Grids Painting

Nov. 10, 2012-Dec. 16, 2012


Wang Qingsong

 

Text/ Gallery 100

The Gallery 100 is pleased to announce the coming exhibition Grids Painting, the latest series by the contemporary Chinese conceptual photographer Wang Qingsong at the Dunhua Space on view from November 10, 2012. Nearly 4 years of working process along with the consistently parody critical style Wang has been applying to his artworks, this time the artist turns his attention to the inner contradiction arisen in conceptual paintings. Grids Painting Series resonates with abstract geometrical forms in minimal art, giving a general impression of rationality that is usually conveyed through contemporary conceptual paintings.

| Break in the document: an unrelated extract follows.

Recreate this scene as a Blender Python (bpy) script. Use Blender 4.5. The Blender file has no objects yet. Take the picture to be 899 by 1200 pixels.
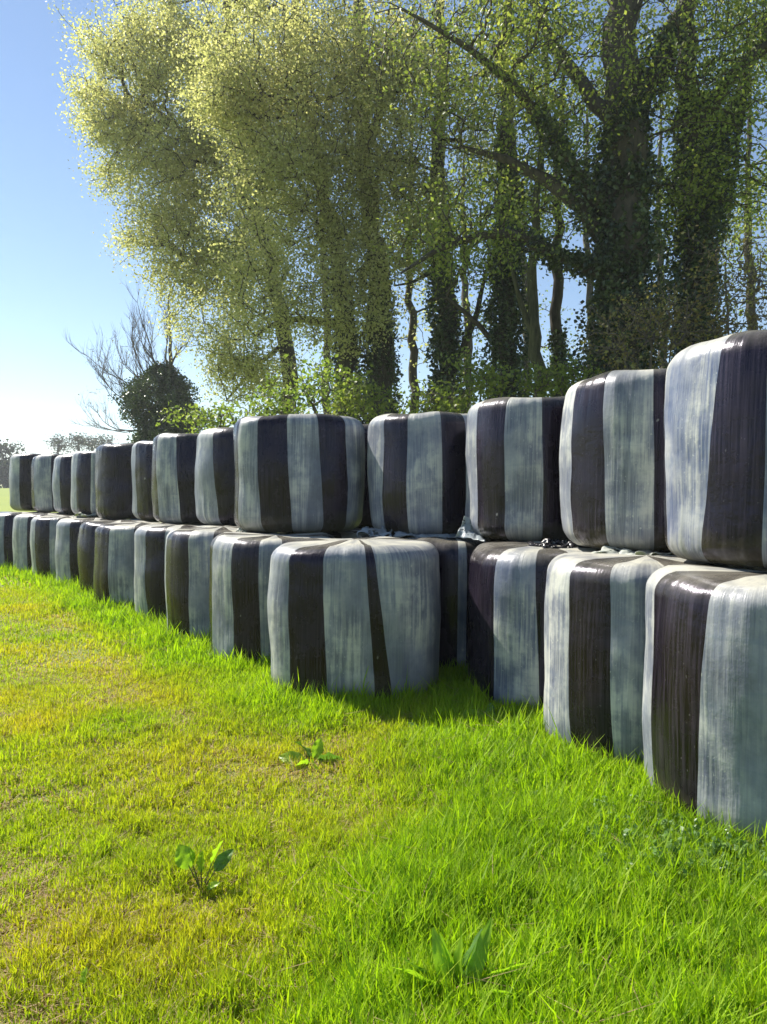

Wang deconstructs the formation of textile bag patterns in different color grades and adopts the idea of photographic pixel to transmit the appearance of an object onto canvas. The whole process of painting becomes an overly repeated and mechanized manner; the artist has to reduce his own expression and creativity accordingly to the minimum level. As a result, the subjectivity of creator is forced to give up the throne to merely play the role of carrying out the duplicate manner as an intermediary mechanism and a contributor of physical laboring. With this formula, such artistic practice of reprinting patterns of textile bag would, however, be able to produce photorealist images, which challenges the autonomy of painting itself and simultaneously reveals the internal crisis of emotion deficiency in the overly pursuit of objectivity and cerebralism in contemporary conceptual art.